Весной в Нюрнберге я слышал выступление бывшей узницы Освенцима. «Фашизм извращает все, - сказала она. - Фашизм даже музыку извратил. Измученных, едва живых, они заставляли нас танцевать под веселые мелодии. Можно было возненавидеть музыку, но мы там ненавидели гитлеровцев. Антифашистская - а теперь и антивоенная - борьба - это возвращение человечеству жизни; это возвращение человечеству музыки. Это спасение и музыки, и жизни...»
Музыка. Я очень ожидал ее в Гамбурге.
...Двадцать тысяч человек сгрудились на стадионе под серыми осенними небесами немецкого северного приморья. В одном конце футбольного поля выстроили эстраду - этакий просторный эшафот, по которому в течение всего концерта (тоже стиль: во время выступления одного певца второй за спиной у него расстанавливает свою технику, стучит по микрофону; какие-то люди ходят по сцене, разговаривают, - атмосфера рабочей репетиции, а не концерта, хоть позже я увидел, что многие из кажущихся «неорганизованностей» были хорошо срежиссированны к пользе дела; вдруг начинал петь не один солист, а двое-трое внезапно сомкнувшихся на сцене людей...) бегали репортеры, катали телекамеры, переставляли свет. Актерское бесстрашие было и в том, как выставляли они на дождь свою драгоценную усилительную технику, как вытряхивали из уникальных гитар и скрипок струи гамбургского дождя.

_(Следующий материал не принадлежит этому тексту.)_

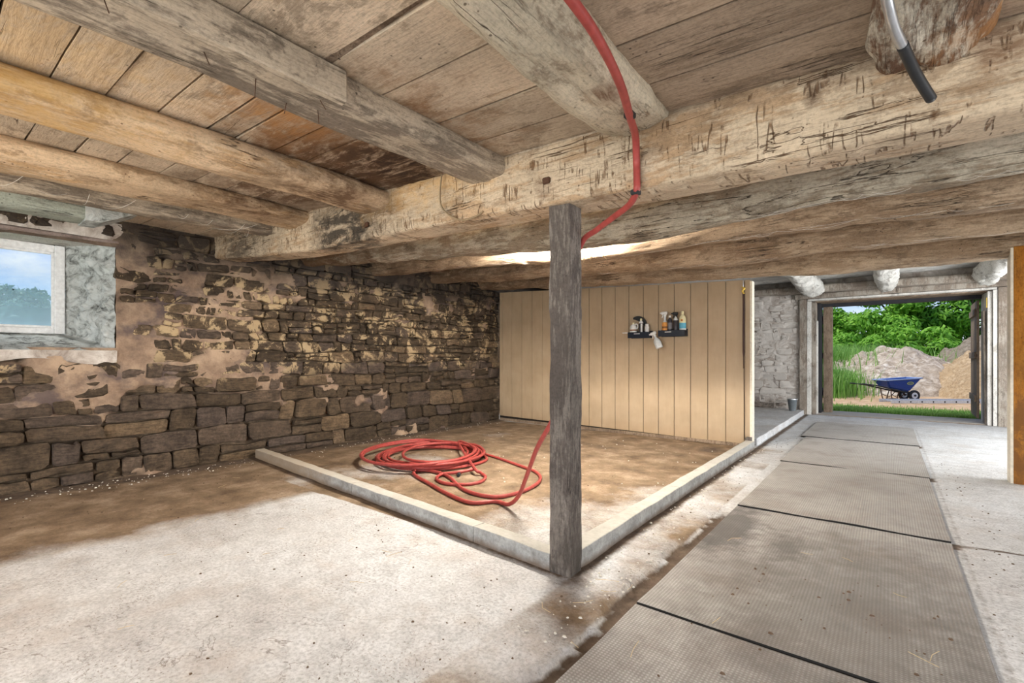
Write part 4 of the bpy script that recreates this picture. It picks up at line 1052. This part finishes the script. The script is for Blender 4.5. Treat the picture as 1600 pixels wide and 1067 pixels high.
# ------------------------------------------------------------------ tube lamp between the logs
lp = thing('tube_lamp', (-2.3, 3.84, 2.33), 'glowing white tube lamp fixed between two ceiling logs behind the post', 'lamp')
boxo('housing', (-3.18, 3.81, 2.315), (-1.92, 3.87, 2.35), 'white_plastic', lp, .004)
tube('tube', [(-3.16, 3.84, 2.297), (-2.5, 3.84, 2.297), (-1.94, 3.84, 2.297)], .014, 'lamp_tube', lp, n=10, sides=10)
for X in (-3.05, -2.05): tube('hanger', [(X, 3.84, 2.35), (X, 3.84, zc(X)+.19)], .004, 'rusty_iron', lp, n=3, sides=5)

# ------------------------------------------------------------------ red hose
def hose():
    ho = thing('red_hose', (-2.6, 3.6, 0), 'long red hose coiled on the stall floor and strung up over the beam and log', 'hose')
    r = .0160
    # run overhead: along the log joist, over the main beam, down behind the post
    up = [(-.62, -.6, 2.12), (-.645, .5, 2.12), (-.666, 1.1, 2.11), (-.688, 1.32, 2.105), (-.74, 1.56, 2.11), (-.815, 1.80, 2.12), (-.875, 1.99, 2.13), (-.905, 2.07, 2.06), (-.905, 2.075, 1.97), (-.91, 2.08, 1.92),
          (-.97, 2.14, 1.885), (-1.10, 2.22, 1.862), (-1.22, 2.28, 1.835), (-1.33, 2.315, 1.79), (-1.40, 2.325, 1.6), (-1.425, 2.33, 1.2)]
    down = [(-1.47, 2.36, .96), (-1.62, 2.45, .76), (-1.79, 2.54, .57), (-2.0, 2.70, .31), (-2.14, 2.80, .14), (-2.28, 2.86, .035), (-2.45, 2.90, .015)]
    def G(px, py, z=.017):      # where the hose lies on the stall floor, from the survey of the photograph
        t_ = (1.15-z)*747/(py-560); k_ = (px-800)/747
        return ((-.618+.786*k_)*t_, (.786+.618*k_)*t_, z)
    pts = up+down
    rr = random.Random(5)
    pts += [G(735, 785), G(700, 772), G(670, 755), G(648, 742), G(650, 735), G(675, 736), G(700, 744), G(725, 765), G(770, 776), G(815, 768), G(842, 752), G(838, 738), G(805, 725), G(770, 713), G(745, 706)]
    cx, cy_, _z = G(668, 714)
    for k in range(9):
        ra = .60+rr.uniform(-.10, .10); rb = .60+rr.uniform(-.14, .14); ox, oy = rr.uniform(-.08, .08), rr.uniform(-.08, .08)
        if k in (2, 5, 7): ra -= .12; ox += .1
        for s_ in range(8):
            an = math.radians(30)+s_*PI/4+.15*k
            u, w = ra*math.cos(an), rb*math.sin(an)
            pts.append((cx+ox+u*.786-w*.618, cy_+oy+u*.618+w*.786, .018+.009*k+rr.uniform(0, .006)))
    pts += [G(740, 730, .06), G(750, 738, .03), G(758, 745), G(750, 753), G(725, 757), G(695, 755), G(682, 748), G(690, 741, .02), G(715, 738, .03), G(740, 733, .045)]
    tube('hose_line', pts, r, 'red_hose', ho, n=1300, sides=8)
    for p in ((-.815, 1.80, 2.125), (-.915, 2.085, 1.915)):
        bm = bmesh.new(); box(bm, (p[0]-.02, p[1]-.018, p[2]-.012), (p[0]+.02, p[1]+.018, p[2]+.012), .004); bmo('staple', bm, 'black_plastic', ho)
    lathe('coupling', [(.016, 0), (.019, .006), (.019, .05), (.014, .06)], (-3.30, 3.36, .02), 'black_plastic', ho, 10, rot=(PI/2, 0, .6))
hose()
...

Все были такие разные, и все были так едины в желании доказать свою убежденность в том, что человечеству стоит жить дальше и - что мы выживем непременно. У каждого была своя система взглядов на мир, собственная иерархия ценностей, иная песня в гитаре, или в трубе, или в скрипке, или даже в барабане, но все понимали, что нам необходимо жить вместе и выжить вместе. Если бы смешать все личные убеждения присутствующих - это была бы неимоверная смесь - то же самое, что случилось бы, если слить в одну бочку содержимое всех бутылок из бара. И тем не менее, если уж идти за моим примитивным сравнением, то как в смеси разных сортов спиртного доминировал бы алкоголь, так и здесь доминировало стремление к миру. Оно было в словах, в атмосфере, в опьянении воздухом и песней надежды, которые одновременно окутали множество таких разных и таких похожих людей.